The Federal Government has unveiled the NEXTGEN Innovation Challenge 2026, a national programme aimed at transforming Nigeria into a leading technology and investment destination on the continent.
The initiative was announced at a press conference in Abuja by Dr. Kazeem Kolawole Raji, Director General of the National Board for Technology Incubation (NBTI), who described it as more than a competition — calling it a national development catalyst and a platform for global innovation diplomacy.
According to Raji, the programme is built around a simple but ambitious goal: moving Nigerian innovators “from laboratories to livelihoods, from prototypes to products, and from ideas to commercial success.”

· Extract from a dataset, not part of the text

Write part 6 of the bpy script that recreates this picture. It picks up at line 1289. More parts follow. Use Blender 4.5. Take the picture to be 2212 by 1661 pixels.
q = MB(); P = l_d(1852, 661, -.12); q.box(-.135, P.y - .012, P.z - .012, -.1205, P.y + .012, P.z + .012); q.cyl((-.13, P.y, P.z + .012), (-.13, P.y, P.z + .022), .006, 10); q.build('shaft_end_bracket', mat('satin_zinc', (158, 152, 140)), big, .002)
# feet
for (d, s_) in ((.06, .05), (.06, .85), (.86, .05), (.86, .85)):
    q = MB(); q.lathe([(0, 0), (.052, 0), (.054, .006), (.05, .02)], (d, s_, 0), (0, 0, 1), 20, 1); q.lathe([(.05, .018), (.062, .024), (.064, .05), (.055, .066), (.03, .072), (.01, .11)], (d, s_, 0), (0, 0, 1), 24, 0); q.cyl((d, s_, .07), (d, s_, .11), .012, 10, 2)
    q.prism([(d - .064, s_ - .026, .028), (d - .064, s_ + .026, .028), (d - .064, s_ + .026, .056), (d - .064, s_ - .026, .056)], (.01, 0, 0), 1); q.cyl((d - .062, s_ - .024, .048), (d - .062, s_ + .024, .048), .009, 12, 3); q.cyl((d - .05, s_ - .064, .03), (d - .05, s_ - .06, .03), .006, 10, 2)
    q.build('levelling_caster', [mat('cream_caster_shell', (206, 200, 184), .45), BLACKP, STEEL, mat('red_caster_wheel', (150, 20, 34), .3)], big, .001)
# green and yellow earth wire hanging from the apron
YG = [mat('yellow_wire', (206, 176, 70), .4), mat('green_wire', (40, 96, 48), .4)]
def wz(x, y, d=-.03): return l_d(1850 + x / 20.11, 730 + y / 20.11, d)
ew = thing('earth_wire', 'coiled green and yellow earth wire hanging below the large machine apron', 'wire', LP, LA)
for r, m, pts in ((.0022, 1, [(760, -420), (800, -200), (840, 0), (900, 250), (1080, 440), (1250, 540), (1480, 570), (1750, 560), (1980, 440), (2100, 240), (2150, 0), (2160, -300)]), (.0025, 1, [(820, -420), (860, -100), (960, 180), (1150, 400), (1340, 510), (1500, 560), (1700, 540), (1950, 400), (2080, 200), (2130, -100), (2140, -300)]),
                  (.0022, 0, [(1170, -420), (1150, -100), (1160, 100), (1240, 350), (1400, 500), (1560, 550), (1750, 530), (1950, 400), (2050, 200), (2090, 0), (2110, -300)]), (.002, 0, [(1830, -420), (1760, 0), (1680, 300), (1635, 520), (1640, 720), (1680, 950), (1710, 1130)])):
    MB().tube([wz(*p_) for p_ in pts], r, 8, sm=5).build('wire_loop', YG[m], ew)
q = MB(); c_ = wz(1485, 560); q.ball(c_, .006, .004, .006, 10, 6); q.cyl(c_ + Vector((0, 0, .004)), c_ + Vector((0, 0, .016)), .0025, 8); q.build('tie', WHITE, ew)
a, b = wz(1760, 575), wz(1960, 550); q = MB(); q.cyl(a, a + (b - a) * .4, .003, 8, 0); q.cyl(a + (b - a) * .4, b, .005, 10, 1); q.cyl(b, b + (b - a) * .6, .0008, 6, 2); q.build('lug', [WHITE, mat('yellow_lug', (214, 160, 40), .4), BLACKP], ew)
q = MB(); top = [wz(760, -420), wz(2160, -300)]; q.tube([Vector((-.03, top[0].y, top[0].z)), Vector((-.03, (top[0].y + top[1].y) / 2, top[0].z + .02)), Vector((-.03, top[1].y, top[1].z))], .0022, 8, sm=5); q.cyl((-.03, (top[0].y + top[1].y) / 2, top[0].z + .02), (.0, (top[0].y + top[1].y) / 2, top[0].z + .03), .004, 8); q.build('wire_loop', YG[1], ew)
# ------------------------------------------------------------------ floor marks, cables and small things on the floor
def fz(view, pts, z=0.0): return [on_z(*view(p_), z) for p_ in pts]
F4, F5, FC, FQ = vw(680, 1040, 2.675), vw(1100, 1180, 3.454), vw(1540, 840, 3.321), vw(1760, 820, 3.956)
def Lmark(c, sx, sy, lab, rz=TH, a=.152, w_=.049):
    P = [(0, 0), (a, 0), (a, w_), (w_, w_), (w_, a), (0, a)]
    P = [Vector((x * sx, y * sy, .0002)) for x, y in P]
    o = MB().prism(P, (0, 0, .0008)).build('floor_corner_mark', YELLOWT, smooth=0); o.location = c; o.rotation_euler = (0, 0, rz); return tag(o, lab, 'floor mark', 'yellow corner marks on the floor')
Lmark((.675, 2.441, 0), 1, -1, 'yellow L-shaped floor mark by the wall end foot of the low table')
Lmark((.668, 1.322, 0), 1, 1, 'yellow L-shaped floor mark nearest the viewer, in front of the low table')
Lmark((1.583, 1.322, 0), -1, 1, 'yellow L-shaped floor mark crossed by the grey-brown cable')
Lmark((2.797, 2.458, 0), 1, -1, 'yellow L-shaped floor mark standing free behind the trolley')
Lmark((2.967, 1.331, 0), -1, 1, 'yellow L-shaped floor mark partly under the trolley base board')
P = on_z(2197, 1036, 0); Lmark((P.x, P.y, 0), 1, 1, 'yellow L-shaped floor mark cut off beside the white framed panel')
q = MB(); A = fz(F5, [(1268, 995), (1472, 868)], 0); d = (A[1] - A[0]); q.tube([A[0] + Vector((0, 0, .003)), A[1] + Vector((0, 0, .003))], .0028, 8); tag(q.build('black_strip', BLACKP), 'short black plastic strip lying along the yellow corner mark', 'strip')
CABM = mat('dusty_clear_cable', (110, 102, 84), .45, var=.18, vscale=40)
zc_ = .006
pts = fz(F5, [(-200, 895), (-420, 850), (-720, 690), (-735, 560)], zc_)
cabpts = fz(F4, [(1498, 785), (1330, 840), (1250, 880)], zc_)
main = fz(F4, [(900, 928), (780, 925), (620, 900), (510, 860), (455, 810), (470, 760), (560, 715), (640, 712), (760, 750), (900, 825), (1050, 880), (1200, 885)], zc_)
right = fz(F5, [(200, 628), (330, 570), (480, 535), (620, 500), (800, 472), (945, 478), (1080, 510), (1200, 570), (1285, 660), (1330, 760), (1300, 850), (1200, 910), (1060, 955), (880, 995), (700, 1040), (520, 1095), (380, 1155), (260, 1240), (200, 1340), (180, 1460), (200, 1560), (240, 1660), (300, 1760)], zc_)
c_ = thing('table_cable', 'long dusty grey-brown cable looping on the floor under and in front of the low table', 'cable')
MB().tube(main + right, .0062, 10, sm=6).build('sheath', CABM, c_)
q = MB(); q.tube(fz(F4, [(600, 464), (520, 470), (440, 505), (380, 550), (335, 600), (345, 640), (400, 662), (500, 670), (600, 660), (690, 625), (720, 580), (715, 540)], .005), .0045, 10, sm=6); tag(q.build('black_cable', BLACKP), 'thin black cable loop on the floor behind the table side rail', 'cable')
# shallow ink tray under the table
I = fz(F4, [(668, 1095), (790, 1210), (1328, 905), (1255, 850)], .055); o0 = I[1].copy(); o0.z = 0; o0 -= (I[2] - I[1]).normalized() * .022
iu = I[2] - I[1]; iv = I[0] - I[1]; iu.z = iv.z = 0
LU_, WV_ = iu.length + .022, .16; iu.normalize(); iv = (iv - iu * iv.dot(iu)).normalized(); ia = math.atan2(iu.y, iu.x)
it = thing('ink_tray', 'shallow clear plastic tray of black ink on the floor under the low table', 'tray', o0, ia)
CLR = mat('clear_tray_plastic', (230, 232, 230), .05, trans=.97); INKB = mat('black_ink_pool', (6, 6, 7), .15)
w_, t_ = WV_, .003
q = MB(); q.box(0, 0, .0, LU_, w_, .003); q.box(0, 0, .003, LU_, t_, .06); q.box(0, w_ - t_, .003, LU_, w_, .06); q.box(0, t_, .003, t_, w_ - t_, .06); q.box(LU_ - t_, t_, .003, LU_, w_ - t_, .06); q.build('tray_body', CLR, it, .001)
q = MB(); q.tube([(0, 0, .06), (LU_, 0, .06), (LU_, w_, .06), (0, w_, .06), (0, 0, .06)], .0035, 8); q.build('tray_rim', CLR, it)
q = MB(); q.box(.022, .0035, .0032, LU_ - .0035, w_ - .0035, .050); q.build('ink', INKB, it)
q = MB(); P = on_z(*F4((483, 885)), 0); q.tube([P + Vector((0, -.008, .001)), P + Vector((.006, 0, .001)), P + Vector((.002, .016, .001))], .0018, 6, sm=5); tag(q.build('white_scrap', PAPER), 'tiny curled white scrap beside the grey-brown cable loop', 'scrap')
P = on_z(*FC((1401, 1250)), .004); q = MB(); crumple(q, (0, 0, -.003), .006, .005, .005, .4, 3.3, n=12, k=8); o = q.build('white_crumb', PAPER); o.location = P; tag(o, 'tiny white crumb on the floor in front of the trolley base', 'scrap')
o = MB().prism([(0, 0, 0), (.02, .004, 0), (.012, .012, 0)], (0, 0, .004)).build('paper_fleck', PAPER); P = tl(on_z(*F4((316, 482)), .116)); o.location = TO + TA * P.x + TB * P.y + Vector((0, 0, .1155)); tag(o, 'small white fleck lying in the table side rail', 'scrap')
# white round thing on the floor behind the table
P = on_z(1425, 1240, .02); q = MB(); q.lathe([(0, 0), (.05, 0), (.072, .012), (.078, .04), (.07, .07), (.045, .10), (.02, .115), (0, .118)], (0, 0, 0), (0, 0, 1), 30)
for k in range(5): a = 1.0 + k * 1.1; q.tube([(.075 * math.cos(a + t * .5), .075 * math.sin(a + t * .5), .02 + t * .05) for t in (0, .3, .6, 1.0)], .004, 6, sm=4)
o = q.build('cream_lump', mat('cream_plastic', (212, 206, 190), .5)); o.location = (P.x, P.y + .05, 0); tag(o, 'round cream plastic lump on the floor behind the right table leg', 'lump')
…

Organised by the NBTI in partnership with UK-based consultancy UKALD, the challenge will connect Nigerian entrepreneurs with international investors, development finance institutions, multilateral agencies and private sector partners. Innovation boot camps will kick off in Abuja, with the grand finale set for October 2026 at the ExCeL London in the United Kingdom. Additional international editions are planned for Doha, Qatar, targeting Middle East investors and sovereign wealth funds.
Raji credited President Bola Tinubu’s economic reform agenda — including the Nigeria First Policy — as the foundation for repositioning innovation as a pillar of national development, saying the administration had embraced the philosophy that “innovation is the new oil.”
Priority sectors for this year’s challenge include artificial intelligence and robotics, 6G telecommunications, green energy, climate resilience, agri-tech, health-tech, edu-tech, advanced semiconductors, gender-inclusive innovation, and 3D manufacturing — all aligned with Nigeria’s development goals and the UN Sustainable Development Goals.
The NBTI also announced planned collaboration with the Cambridge Centre for Alternative Finance and the Commonwealth Investment Network, with the programme structured to attract foreign direct investment and unlock climate finance.
Raji called on Nigerian universities to shift focus toward commercialising research, urged investors to channel structured capital into startups, and encouraged young Nigerians to treat their ideas as national assets.